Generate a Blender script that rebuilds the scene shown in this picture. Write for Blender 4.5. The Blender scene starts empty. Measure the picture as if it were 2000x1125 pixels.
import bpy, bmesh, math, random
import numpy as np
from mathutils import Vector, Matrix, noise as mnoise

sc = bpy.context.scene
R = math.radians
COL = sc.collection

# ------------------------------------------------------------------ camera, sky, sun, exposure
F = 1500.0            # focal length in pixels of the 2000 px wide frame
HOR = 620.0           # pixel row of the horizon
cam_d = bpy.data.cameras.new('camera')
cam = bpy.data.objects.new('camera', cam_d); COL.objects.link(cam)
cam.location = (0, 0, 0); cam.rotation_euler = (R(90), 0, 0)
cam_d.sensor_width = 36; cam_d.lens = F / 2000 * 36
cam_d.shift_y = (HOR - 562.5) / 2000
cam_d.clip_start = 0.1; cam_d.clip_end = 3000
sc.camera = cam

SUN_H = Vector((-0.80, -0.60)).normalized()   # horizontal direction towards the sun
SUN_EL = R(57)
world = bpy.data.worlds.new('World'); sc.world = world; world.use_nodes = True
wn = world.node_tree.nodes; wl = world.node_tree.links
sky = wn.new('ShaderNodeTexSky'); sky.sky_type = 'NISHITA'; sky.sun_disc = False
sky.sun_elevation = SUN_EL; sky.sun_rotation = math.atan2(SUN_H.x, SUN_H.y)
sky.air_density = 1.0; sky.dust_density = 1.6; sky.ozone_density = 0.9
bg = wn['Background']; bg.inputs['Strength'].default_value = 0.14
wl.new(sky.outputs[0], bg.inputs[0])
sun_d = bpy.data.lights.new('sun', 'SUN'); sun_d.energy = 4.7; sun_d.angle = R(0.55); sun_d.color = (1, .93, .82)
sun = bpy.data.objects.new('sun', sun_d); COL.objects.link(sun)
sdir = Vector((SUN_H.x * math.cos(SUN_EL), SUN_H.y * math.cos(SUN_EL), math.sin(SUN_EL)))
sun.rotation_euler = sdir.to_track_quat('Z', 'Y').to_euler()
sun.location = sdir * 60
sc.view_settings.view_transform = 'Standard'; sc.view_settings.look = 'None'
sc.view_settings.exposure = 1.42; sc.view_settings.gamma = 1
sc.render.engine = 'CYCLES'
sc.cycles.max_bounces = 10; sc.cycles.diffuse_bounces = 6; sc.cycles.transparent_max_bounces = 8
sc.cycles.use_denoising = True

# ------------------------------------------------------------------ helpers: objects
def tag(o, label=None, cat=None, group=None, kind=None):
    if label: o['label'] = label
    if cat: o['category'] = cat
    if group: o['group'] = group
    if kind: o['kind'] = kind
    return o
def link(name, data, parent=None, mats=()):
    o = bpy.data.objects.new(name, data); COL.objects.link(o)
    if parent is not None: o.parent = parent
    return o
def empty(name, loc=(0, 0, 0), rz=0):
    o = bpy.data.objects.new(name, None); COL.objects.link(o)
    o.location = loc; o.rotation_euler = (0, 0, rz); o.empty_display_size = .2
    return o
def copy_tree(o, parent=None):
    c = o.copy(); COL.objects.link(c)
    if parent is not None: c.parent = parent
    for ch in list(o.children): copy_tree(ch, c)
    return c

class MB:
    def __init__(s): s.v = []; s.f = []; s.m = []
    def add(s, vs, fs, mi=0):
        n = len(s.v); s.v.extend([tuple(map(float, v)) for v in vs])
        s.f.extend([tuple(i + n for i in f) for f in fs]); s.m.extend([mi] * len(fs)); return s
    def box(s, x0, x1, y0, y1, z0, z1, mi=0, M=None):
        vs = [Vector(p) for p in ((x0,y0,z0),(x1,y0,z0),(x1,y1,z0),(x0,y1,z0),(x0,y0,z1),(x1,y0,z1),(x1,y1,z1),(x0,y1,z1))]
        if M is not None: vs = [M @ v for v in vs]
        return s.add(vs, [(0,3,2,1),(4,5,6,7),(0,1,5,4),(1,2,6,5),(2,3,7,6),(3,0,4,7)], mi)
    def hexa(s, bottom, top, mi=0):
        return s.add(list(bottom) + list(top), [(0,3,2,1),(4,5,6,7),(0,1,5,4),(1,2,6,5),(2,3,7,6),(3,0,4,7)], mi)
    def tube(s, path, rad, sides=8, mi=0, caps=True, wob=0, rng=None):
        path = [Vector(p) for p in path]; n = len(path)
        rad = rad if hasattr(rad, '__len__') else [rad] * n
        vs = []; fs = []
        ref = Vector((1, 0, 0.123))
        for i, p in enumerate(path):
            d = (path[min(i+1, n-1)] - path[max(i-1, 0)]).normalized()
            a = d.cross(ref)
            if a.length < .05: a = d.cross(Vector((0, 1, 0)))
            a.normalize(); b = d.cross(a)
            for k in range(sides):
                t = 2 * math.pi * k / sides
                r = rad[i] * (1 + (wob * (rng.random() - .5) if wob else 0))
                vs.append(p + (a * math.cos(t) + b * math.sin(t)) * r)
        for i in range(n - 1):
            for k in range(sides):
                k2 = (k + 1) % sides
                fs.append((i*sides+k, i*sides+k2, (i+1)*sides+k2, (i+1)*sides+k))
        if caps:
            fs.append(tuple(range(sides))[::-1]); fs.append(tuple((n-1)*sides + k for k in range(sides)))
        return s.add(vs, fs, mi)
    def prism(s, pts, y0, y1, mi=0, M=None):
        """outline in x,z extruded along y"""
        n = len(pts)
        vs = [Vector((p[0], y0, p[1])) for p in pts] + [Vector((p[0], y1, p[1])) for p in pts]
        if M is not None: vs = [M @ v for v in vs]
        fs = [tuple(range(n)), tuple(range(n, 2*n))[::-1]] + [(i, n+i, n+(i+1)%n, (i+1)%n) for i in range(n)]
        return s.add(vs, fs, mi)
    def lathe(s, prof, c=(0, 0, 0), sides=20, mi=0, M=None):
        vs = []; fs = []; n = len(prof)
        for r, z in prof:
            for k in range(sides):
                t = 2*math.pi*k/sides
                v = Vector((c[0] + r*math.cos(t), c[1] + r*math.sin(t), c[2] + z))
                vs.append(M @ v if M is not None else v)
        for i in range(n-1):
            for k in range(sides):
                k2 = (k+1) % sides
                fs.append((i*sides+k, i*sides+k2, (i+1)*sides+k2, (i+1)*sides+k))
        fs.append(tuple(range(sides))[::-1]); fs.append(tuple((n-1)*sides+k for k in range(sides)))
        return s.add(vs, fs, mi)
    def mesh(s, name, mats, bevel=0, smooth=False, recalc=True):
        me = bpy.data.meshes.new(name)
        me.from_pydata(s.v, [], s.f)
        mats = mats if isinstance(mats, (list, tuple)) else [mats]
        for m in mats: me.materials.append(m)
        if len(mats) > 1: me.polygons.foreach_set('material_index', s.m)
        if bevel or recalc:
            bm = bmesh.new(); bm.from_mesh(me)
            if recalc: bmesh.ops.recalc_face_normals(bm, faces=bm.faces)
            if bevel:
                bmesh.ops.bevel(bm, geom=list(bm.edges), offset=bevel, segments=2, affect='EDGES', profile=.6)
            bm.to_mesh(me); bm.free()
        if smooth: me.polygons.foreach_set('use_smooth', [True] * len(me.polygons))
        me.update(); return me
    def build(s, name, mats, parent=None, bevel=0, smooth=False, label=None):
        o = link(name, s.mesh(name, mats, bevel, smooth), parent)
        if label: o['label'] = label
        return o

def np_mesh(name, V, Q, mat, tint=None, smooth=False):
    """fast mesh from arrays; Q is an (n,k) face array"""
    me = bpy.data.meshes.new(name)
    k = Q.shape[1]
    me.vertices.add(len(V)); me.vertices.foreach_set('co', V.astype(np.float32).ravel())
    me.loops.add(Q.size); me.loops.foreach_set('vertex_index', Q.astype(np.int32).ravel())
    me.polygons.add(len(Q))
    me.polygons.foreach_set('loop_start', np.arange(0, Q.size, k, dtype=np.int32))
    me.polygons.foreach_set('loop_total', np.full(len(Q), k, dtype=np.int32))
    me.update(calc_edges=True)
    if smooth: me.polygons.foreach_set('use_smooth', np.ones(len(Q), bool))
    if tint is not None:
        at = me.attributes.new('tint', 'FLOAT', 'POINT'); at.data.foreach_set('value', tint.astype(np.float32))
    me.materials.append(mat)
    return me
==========
Please repeat word for word the lines above that run from the beginning through the line containing "sc.camera = cam", keeping both the first and that last line.

Generate a Blender script that rebuilds the scene shown in this picture. Write for Blender 4.5. The Blender scene starts empty. Measure the picture as if it were 2000x1125 pixels.
import bpy, bmesh, math, random
import numpy as np
from mathutils import Vector, Matrix, noise as mnoise

sc = bpy.context.scene
R = math.radians
COL = sc.collection

# ------------------------------------------------------------------ camera, sky, sun, exposure
F = 1500.0            # focal length in pixels of the 2000 px wide frame
HOR = 620.0           # pixel row of the horizon
cam_d = bpy.data.cameras.new('camera')
cam = bpy.data.objects.new('camera', cam_d); COL.objects.link(cam)
cam.location = (0, 0, 0); cam.rotation_euler = (R(90), 0, 0)
cam_d.sensor_width = 36; cam_d.lens = F / 2000 * 36
cam_d.shift_y = (HOR - 562.5) / 2000
cam_d.clip_start = 0.1; cam_d.clip_end = 3000
sc.camera = cam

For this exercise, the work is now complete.